The Democratic party is operating under the mistaken assumption that Trump’s 2016 campaign had some sophisticated technological advantage over Hillary Clinton’s campaign. That could not be more wrong. In 2016 Clinton had elaborate voter databases and dedicated platforms for organizers and volunteers to deploy in the field to identify and motivate voters.

The very sophistication was the downfall. Organizers complained that the data was slow and outdated. The app interface was clunky. Money could not buy enthusiasm or discipline.

Instead of building elaborate predictive models and licensing specialized software like Clinton and the Democrats, the Trump digital campaign handed the reins to Brad Parscale, a neophyte to national campaigns whose experience was limited to helping some local races and building some websites.

To find new supporters, urge them to donate and motivate them to show up at rallies and knock on doors, Parscale and the Trump team used a dazzlingly obvious technological platform: Facebook.

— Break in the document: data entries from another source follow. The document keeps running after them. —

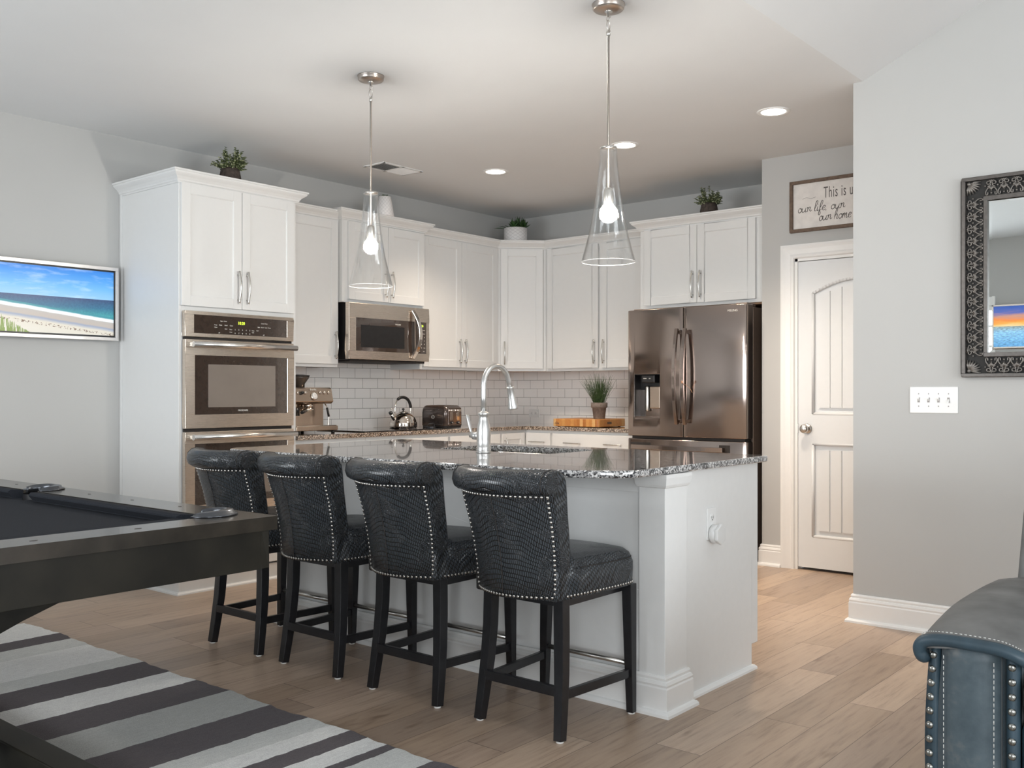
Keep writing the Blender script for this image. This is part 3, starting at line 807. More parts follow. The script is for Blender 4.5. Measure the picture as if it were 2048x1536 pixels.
# ---- mirror with ornate frame
def mirror():
    x0, x1, z0, z1 = -1.312, -.412, 1.239, 2.178
    fw = .112
    t = thing('framed_mirror', 'rectangular mirror in a pierced scrollwork pewter frame on the right wall', 'mirror', ((x0 + x1) / 2, YW, 1.7))
    T = Matrix.Translation((0, YW, 0))
    b = MB(T).box(x0 + .01, x1 - .01, -.012, -.001, z0 + .01, z1 - .01)
    b.build('backing', 'framebk', t)
    b = MB(T)
    for (o_, w2, d) in ((0, .017, .036), (fw - .018, .018, .030)):
        a0, a1, c0, c1 = x0 + o_, x1 - o_, z0 + o_, z1 - o_
        b.box(a0, a1, -d, -.002, c1 - w2, c1); b.box(a0, a1, -d, -.002, c0, c0 + w2); b.box(a0, a0 + w2, -d, -.002, c0 + w2, c1 - w2); b.box(a1 - w2, a1, -d, -.002, c0 + w2, c1 - w2)
    b.build('frame', 'framemir', t, bevel=.003)
    # scrollwork
    s = MB(T)
    band = fw - .035; mid = .017 + band / 2
    def cell(cx, cz, ux, uz, vx, vz, L):
        """u along the band, v across it (towards the glass), L cell length"""
        def P(a, c_, d=.020): return (cx + ux * a + vx * c_, -d, cz + uz * a + vz * c_)
        hb = band / 2
        for sg in (-1, 1):
            # heart shaped stem ending in two spirals
            pts = [P(sg * .0, -hb + .010, .022)]
            for q in range(0, 15):
                a = -math.pi / 2 + q * (2 * math.pi / 12); rr = .0115 * (1 - q / 24)
                pts.append(P(sg * (L * .24 + rr * math.cos(a + math.pi)), -hb + .015 + rr * math.sin(a), .024 - q * .0003))
            s.tube(pts[::-1], .0030, 5)
            s.tube([tuple(p) for p in smooth([P(sg * L * .06, -hb + .022), P(sg * L * .20, -.002), P(sg * L * .44, hb * .42), P(sg * L * .43, hb - .006), P(sg * L * .30, hb - .006), P(sg * L * .29, hb * .55)], 4)], .0032, 5)
            # palmette petals
            for an in (18, 42, 66):
                a = R(an) * sg
                dx, dv = math.sin(a), math.cos(a)
                s.tube([P(dx * .004, -hb * .25 + dv * .004, .018), P(dx * .013, -hb * .25 + dv * .014, .024), P(dx * .020, -hb * .25 + dv * .021, .017)], [.0030, .0048, .0016], 5)
            s.ball(P(sg * L * .5, -hb + .030, .020), .0042, 8, 5)
        s.tube([P(0, -hb * .3, .018), P(0, hb * .15, .025), P(0, hb * .55, .018)], [.0024, .0040, .0014], 5)
        s.ball(P(0, hb - .012, .021), .0045, 8, 5)
        s.ball(P(0, -hb + .006, .022), .005, 8, 5)
    zi0, zi1 = z0 + .10, z1 - .10
    n = 13; L = (zi1 - zi0) / n
    for i in range(n):
        cz = zi0 + L * (i + .5)
        cell(x0 + mid, cz, 0, 1, 1, 0, L); 
        cell(x1 - mid, cz, 0, 1, -1, 0, L)
    xi0, xi1 = x0 + .10, x1 - .10
    n = 13; L = (xi1 - xi0) / n
    for i in range(n):
        cx = xi0 + L * (i + .5)
        cell(cx, z0 + mid, 1, 0, 0, 1, L); cell(cx, z1 - mid, 1, 0, 0, -1, L)
    for cx, cz, sx_, sz_ in ((x0, z0, 1, 1), (x1, z0, -1, 1), (x0, z1, 1, -1), (x1, z1, -1, -1)):
        bx, bz = cx + sx_ * .030, cz + sz_ * .030
        for k in range(8):
            a = R(-10 + k * 110 / 7)
            dx, dz = math.cos(a) * sx_, math.sin(a) * sz_
            s.tube([(bx, -.018, bz), (bx + dx * .028, -.027, bz + dz * .028), (bx + dx * .052, -.016, bz + dz * .052)], [.003, .0062, .002], 6)
        s.ball((bx, -.02, bz), .010, 10, 6)
    s.build('scrollwork', simple('scrollwork_pewter', (.20, .185, .17), .40, metal=.5, nz=.15, nscale=80), t)
    g = MB(T); i0, i1, k0, k1 = x0 + fw, x1 - fw, z0 + fw, z1 - fw
    e = .016
    g.add([(i0 + e, -.0149, k0 + e), (i1 - e, -.0149, k0 + e), (i1 - e, -.0149, k1 - e), (i0 + e, -.0149, k1 - e), (i0, -.0145, k0), (i1, -.0145, k0), (i1, -.0145, k1), (i0, -.0145, k1), (i0, -.011, k0), (i1, -.011, k0), (i1, -.011, k1), (i0, -.011, k1)],
          [(0, 1, 2, 3), (4, 5, 1, 0), (5, 6, 2, 1), (6, 7, 3, 2), (7, 4, 0, 3), (8, 9, 5, 4), (9, 10, 6, 5), (10, 11, 7, 6), (11, 8, 4, 7), (11, 10, 9, 8)])
    g.build('mirror_glass', 'mirror', t)
mirror()

# ---- four-gang switch plate
t = thing('light_switch_plate', 'white four-toggle light switch plate on the right wall below and left of the mirror', 'light switch', (-1.447, YW, 1.13))
T = Matrix.Translation((-1.447, YW, 1.131))
MB(T).box(-.112, .112, -.006, 0, -.064, .064).build('cover_plate', 'plate', t, bevel=.003)
for k in range(4):
    x = -.069 + .046 * k
    up_ = -1 if k < 3 else 1
    o = MB(T); o.box(x - .0055, x + .0055, -.0072, -.005, -.012, .012); o.build('toggle_slot', 'txtgrey', t)
    o = MB(T); o.prism([(-.006, -.005), (-.018, -.010 * up_ - .004), (-.018, -.010 * up_ + .004), (-.006, .005)], x - .004, x + .004, 'x')
    o.build('toggle', 'plate', t, bevel=.001)
    for q in (.030, -.030): MB(T).lathe([(.001, .0068), (.0028, .0066), (.003, .006)], (x, 0, q), 10, 'y').build('screw', 'txtgrey', t)

# ---- sign over the pantry door
def sign():
    x0, x1, z0, z1 = -2.712, -2.03, 2.220, 2.557
    t = thing('wooden_sign', 'whitewashed wooden sign with dark script lettering in a brown frame above the pantry door', 'sign', ((x0 + x1) / 2, YD, z0))
    T = frame((x0, YD - .028, z0), '-y'); w_, h_ = x1 - x0, z1 - z0; ft = .021
    f = MB(T)
    f.box(0, w_, 0, .027, 0, ft); f.box(0, w_, 0, .027, h_ - ft, h_); f.box(0, ft, 0, .027, ft, h_ - ft); f.box(w_ - ft, w_, 0, .027, ft, h_ - ft)
    f.build('frame', 'signwood', t, bevel=.001)
    MB(T).box(ft, w_ - ft, .014, .026, ft, h_ - ft).build('board', 'signface', t)
    text('This is us', .104, 'txtg', t, T, .335, .238, y=.0133, xs=.47, sp=1.15)
    # brush script drawn stroke by stroke
    G = {'o': (.62, [[(.45, .95), (.2, .9), (.03, .5), (.15, .05), (.38, .05), (.55, .4), (.5, .8), (.3, .95), (.35, .75), (.7, .75)]]),
         'u': (.72, [[(.02, .95), (.0, .4), (.12, .03), (.32, .12), (.5, .5), (.55, .95)], [(.55, .95), (.52, .3), (.6, .02), (.78, .2)]]),
         'r': (.62, [[(.0, .75), (.12, 1.0), (.16, .6), (.12, .0)], [(.15, .5), (.28, .9), (.45, 1.0), (.5, .8), (.48, .3), (.62, .1), (.8, .35)]]),
         'l': (.42, [[(.05, .4), (.3, 1.3), (.36, 2.0), (.2, 2.1), (.08, 1.5), (.05, .4), (.15, .0), (.38, .2)]]),
         'i': (.34, [[(.05, .95), (.02, .3), (.12, .0), (.32, .2)], [(.12, 1.35), (.15, 1.40)]]),
         'f': (.46, [[(.05, .45), (.35, 1.4), (.36, 2.0), (.2, 2.05), (.1, 1.4), (.06, .2), (.0, -.7), (.14, -.9), (.26, -.5), (.12, .05), (.42, .3)]]),
         'e': (.52, [[(.02, .4), (.35, .6), (.42, .85), (.25, 1.0), (.05, .7), (.05, .25), (.22, .0), (.5, .25)]]),
         'h': (.70, [[(.05, .4), (.3, 1.4), (.33, 2.0), (.18, 2.05), (.08, 1.3), (.02, .0)], [(.03, .3), (.2, .85), (.4, .95), (.45, .6), (.42, .15), (.5, .0), (.68, .2)]]),
         'm': (.95, [[(.0, .85), (.08, .9), (.06, .0)], [(.07, .4), (.2, .9), (.34, .9), (.34, .0)], [(.35, .4), (.5, .9), (.64, .9), (.64, .2), (.72, .0), (.9, .2)]]),
         's': (.45, [[(.0, .1), (.3, .9), (.32, 1.05), (.36, .4), (.2, .0), (.02, .12)]]),
         't': (.40, [[(.2, 1.7), (.1, .5), (.15, .0), (.38, .2)], [(-.05, 1.15), (.4, 1.25)]]),
         'y': (.66, [[(.02, .95), (.05, .3), (.2, .05), (.45, .5), (.52, .95)], [(.52, .95), (.45, -.4), (.25, -.9), (.1, -.6), (.5, .0), (.68, .25)]]),
         ',': (.25, [[(.05, .08), (.08, .0), (.02, -.12)]]), '.': (.25, [[(.05, .02), (.1, .05)]]), ' ': (.55, [])}
    def script(txt, x, z, s, slant=.18, kx=1.0):
        m = MB(T)
        for ch in txt:
            adv, sts = G[ch]
            for st_ in sts:
                pts = [(x + (p[0] * kx + slant * p[1]) * s, .0128, z + p[1] * s) for p in st_]
                pts = [tuple(p) for p in smooth(pts, 4)]
                n = len(pts)
                m.tube(pts, [.0011 + .0010 * math.sin(math.pi * i / max(1, n - 1)) for i in range(n)], 5)
            x += adv * s * kx
        m.build('script_lettering', 'txtg', t); return x
    script('our life, our', .052, .128, .031, kx=1.42)
    script('story', .475, .128, .030, kx=1.2)
    script('our home', .195, .062, .032, kx=1.25)
    f = MB(T); f.tube([tuple(p) for p in smooth([(.085, .0128, .215), (.11, .0128, .222), (.145, .0128, .214), (.175, .0128, .220)], 5)], .0008, 5)
    f.build('flourish', 'txtg', t); f = MB(T); f.tube([tuple(p) for p in smooth([(.50, .0128, .215), (.53, .0128, .222), (.56, .0128, .214), (.59, .0128, .220)], 5)], .0008, 5)
    f.build('flourish', 'txtg', t)
sign()
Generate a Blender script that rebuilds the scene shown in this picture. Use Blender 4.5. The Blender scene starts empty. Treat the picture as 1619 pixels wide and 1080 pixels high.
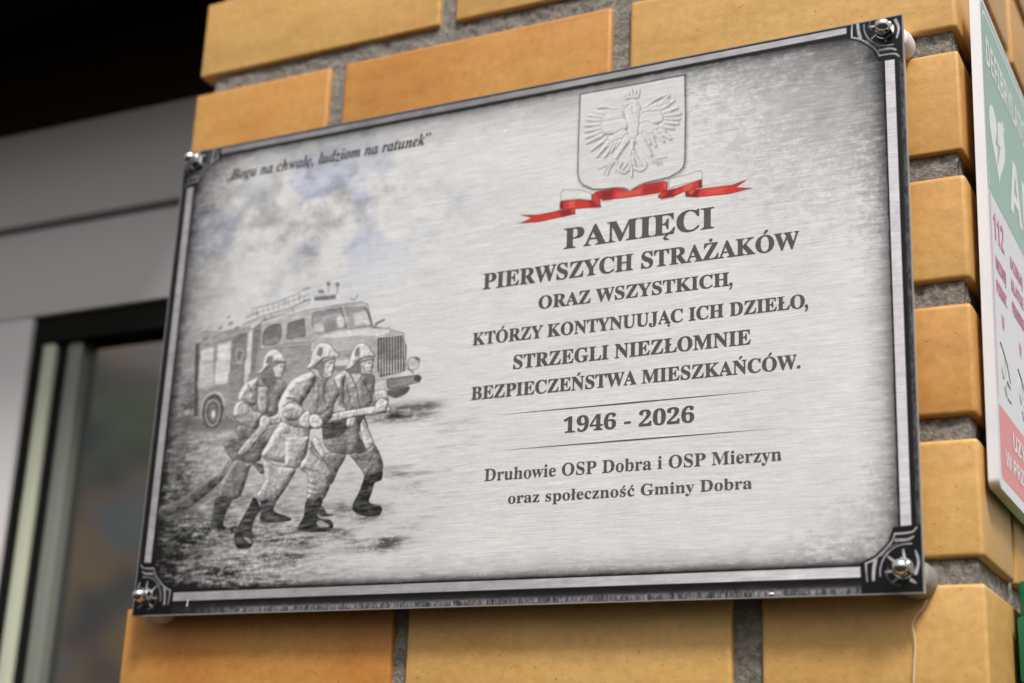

Trump’s digital team had a limited budget and limited technological expertise, but experience with Facebook ads. So they just did what worked. Yes, Facebook helped Trump by embedding staff with the campaign to make sure it could use its services effectively. But there was nothing sophisticated or expensive about the Trump 2016 digital campaign. For 2020, Trump campaign manager Parscale is apparently planning a more intense version of the same, with more money.

If the Democrats take one lesson from Iowa, it should be that simple, dependable technology is better than flimsy, new technology. That technology includes paper, an ancient technology that still works best for recording and counting votes.

Here is a bigger lesson: it’s not about the app. Just as we fool ourselves by thinking that an app will fix things, we fool ourselves by blaming an app. All technologies are embedded in webs of human relations. We say the app failed because the systems failed – humans failed. Humans built a system too complex to handle simple tasks. We often fool ourselves into thinking that speed and convenience are paramount values. So we maximized speed over reliability, data over truth, attention over depth.

Maybe the Iowa glitch, one caused because caucuses are poorly designed rituals and retrofitting custom software to them only widens their flaws, will show us a better way forward. There is no reason to deploy gizmos and magic spells when simple, steady, slow work can win – as always. Democracy is not for the impatient. Democracy is too important to be trusted to the “innovators”.